I started writing this before I saw that your intervals cannot overlap.  This approach is a bit of overkill, but I'll leave it up since it seems wasteful to throw it away.
See bottom for short solution.
OOP-ish way to do things:
class Interval:
    def __init__(self,left,right):
        self.left = int(left)
        self.right = int(right)
    def __contains__(self,x):
        return self.left <= int(x) <= self.right
intervals = [['HE670029', '4095', '4096'],
['HE670029', '4098', '4099'],
['HE670029', '4102', '4102']]
#if intervals aren't sorted, then do:
#cuts = [Interval(*x[1:]) for x in sorted(intervals,key=lambda i: i[1])]
cuts = [Interval(*x[1:]) for x in intervals]
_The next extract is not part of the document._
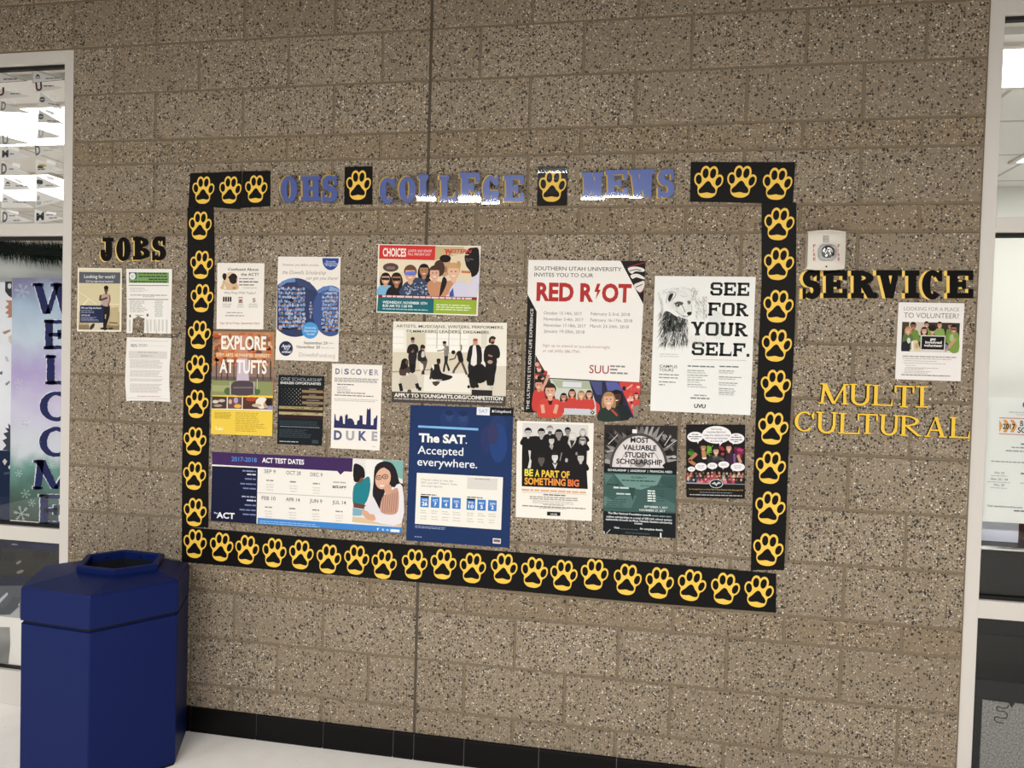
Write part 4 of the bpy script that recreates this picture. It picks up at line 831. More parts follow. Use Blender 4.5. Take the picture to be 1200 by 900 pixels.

#this step is overkill, since we know our intervals can't overlap
breakpoints = [x for x in range(1,5000) if any(x in cut for cut in cuts)]
def gen_segments(breakpoints, id_='HE670029', start=0, end=5000 ):
    for pair in chunks(breakpoints,2):
        if len(pair) < 2: #last breakpoint may be singleton
            pair += pair
        left,right = pair
        yield id_, start, left-1
        start = right+1
    yield id_, start, end
chunks being one of several chunk recipes like found on this page.  demo:
list(gen_segments(breakpoints))
Out[258]: 
[('HE670029', 0, 4094),
 ('HE670029', 4097, 4097),
 ('HE670029', 4100, 4101),
 ('HE670029', 4103, 5000)]
Like I said, the above is massively overkill.  If you know your intervals don't overlap, you don't need a fancy Interval class or anything.  Just do this:
breakpoints = [int(x) for interval in intervals for x in interval[1:]]
And then proceed directly with gen_segments, above.